3D scene scripts:
################
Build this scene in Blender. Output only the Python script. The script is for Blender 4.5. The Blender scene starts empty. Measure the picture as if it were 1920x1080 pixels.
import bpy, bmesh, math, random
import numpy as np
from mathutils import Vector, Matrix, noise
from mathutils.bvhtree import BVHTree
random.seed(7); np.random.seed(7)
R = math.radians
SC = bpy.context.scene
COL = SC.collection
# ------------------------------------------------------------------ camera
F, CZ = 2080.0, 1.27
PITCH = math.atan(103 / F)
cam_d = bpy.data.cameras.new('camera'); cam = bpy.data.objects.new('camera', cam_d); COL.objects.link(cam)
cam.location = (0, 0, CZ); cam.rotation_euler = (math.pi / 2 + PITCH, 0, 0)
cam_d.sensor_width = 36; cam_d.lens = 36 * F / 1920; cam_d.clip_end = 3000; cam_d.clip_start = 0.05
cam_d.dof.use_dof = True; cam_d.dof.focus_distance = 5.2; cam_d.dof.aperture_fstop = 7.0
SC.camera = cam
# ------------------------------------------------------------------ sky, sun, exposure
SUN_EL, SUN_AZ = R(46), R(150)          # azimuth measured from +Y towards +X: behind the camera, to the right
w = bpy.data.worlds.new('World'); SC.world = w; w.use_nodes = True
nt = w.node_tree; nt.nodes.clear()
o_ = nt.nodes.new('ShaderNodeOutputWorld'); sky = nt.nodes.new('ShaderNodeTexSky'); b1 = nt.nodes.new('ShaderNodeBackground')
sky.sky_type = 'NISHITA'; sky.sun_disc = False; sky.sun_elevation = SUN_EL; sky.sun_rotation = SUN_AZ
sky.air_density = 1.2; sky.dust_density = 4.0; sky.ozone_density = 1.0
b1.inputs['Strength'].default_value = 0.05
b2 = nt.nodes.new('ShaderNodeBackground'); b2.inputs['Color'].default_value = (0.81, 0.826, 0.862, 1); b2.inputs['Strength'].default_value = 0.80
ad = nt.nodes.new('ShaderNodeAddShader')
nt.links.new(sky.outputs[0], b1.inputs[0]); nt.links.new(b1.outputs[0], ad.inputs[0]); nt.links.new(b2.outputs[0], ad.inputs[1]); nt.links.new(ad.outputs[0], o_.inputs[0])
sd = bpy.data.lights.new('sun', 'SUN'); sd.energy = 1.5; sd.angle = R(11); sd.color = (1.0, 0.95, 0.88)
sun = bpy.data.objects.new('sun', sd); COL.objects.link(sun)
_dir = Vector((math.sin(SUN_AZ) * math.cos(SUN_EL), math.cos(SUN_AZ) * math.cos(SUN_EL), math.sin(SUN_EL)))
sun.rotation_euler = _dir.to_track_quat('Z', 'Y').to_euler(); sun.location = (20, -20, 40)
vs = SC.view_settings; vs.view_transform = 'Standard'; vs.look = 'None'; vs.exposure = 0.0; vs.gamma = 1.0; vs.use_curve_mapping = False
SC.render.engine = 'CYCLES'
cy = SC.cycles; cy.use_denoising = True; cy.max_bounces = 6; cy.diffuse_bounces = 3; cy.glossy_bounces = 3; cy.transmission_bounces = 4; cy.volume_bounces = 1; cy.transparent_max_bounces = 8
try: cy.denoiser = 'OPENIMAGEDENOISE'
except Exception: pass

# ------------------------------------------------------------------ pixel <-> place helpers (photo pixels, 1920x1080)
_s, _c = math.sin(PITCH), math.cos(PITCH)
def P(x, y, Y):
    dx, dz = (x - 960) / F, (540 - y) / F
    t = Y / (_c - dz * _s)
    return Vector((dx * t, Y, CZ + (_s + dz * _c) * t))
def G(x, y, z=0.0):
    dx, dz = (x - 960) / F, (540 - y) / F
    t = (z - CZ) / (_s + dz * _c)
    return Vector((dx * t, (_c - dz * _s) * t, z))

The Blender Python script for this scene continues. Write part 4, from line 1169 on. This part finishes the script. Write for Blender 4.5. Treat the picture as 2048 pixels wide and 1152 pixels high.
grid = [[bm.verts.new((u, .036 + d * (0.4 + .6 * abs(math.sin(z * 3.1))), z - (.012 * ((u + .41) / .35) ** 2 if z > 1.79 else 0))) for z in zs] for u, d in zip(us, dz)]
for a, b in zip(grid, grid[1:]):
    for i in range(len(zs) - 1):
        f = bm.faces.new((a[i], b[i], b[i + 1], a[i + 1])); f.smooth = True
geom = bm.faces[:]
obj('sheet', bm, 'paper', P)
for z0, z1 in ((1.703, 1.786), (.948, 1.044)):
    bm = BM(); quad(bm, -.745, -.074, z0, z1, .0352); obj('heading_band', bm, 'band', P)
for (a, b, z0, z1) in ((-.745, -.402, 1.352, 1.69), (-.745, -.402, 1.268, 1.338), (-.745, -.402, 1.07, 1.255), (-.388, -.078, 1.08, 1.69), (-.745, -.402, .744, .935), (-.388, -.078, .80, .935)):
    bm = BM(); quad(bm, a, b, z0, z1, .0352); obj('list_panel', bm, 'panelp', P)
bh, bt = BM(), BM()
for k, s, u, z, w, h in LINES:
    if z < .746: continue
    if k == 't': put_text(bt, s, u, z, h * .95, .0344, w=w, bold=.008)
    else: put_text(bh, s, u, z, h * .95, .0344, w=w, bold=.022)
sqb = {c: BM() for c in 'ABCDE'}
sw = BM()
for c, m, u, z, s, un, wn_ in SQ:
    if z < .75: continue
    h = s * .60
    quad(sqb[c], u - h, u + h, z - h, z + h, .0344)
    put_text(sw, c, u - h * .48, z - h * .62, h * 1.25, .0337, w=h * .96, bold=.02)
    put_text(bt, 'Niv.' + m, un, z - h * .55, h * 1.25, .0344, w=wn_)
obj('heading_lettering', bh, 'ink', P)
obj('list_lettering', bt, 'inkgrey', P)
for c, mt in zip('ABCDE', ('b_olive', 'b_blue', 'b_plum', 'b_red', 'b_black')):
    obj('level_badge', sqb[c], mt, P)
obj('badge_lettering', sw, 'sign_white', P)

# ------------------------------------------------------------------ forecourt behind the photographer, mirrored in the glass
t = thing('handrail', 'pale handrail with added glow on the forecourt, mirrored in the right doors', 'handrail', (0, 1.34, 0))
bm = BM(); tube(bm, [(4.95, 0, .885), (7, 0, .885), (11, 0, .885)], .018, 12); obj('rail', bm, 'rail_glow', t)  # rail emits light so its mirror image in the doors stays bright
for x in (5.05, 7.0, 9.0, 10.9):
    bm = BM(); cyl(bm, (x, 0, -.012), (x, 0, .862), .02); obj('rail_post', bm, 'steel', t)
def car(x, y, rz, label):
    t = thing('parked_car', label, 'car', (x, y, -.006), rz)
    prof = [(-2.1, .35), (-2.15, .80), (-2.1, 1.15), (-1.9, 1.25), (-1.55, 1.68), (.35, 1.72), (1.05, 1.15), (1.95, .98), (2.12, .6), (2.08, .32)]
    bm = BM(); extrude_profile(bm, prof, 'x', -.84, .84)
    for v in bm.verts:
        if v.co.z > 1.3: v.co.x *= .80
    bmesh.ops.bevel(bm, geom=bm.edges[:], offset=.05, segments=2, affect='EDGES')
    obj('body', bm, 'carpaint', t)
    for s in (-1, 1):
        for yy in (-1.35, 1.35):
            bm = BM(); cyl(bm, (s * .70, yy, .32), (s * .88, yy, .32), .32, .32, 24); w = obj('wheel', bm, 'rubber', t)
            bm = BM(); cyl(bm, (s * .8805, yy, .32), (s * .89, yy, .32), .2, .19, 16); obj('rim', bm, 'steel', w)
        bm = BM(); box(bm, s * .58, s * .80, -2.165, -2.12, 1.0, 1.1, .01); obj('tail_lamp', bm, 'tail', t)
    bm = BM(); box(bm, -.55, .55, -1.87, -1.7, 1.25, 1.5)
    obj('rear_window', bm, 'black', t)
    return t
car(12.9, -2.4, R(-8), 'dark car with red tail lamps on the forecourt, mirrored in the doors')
################
[SHORT PROBLEM]:
Exactly as written, give again every line from the one containing "t = thing('handrail', 'pale" through the last line of the material above, and no other lines.

[EXERCISE OUTPUT]:
t = thing('handrail', 'pale handrail with added glow on the forecourt, mirrored in the right doors', 'handrail', (0, 1.34, 0))
bm = BM(); tube(bm, [(4.95, 0, .885), (7, 0, .885), (11, 0, .885)], .018, 12); obj('rail', bm, 'rail_glow', t)  # rail emits light so its mirror image in the doors stays bright
for x in (5.05, 7.0, 9.0, 10.9):
    bm = BM(); cyl(bm, (x, 0, -.012), (x, 0, .862), .02); obj('rail_post', bm, 'steel', t)
def car(x, y, rz, label):
    t = thing('parked_car', label, 'car', (x, y, -.006), rz)
    prof = [(-2.1, .35), (-2.15, .80), (-2.1, 1.15), (-1.9, 1.25), (-1.55, 1.68), (.35, 1.72), (1.05, 1.15), (1.95, .98), (2.12, .6), (2.08, .32)]
    bm = BM(); extrude_profile(bm, prof, 'x', -.84, .84)
    for v in bm.verts:
        if v.co.z > 1.3: v.co.x *= .80
    bmesh.ops.bevel(bm, geom=bm.edges[:], offset=.05, segments=2, affect='EDGES')
    obj('body', bm, 'carpaint', t)
    for s in (-1, 1):
        for yy in (-1.35, 1.35):
            bm = BM(); cyl(bm, (s * .70, yy, .32), (s * .88, yy, .32), .32, .32, 24); w = obj('wheel', bm, 'rubber', t)
            bm = BM(); cyl(bm, (s * .8805, yy, .32), (s * .89, yy, .32), .2, .19, 16); obj('rim', bm, 'steel', w)
        bm = BM(); box(bm, s * .58, s * .80, -2.165, -2.12, 1.0, 1.1, .01); obj('tail_lamp', bm, 'tail', t)
    bm = BM(); box(bm, -.55, .55, -1.87, -1.7, 1.25, 1.5)
    obj('rear_window', bm, 'black', t)
    return t
car(12.9, -2.4, R(-8), 'dark car with red tail lamps on the forecourt, mirrored in the doors')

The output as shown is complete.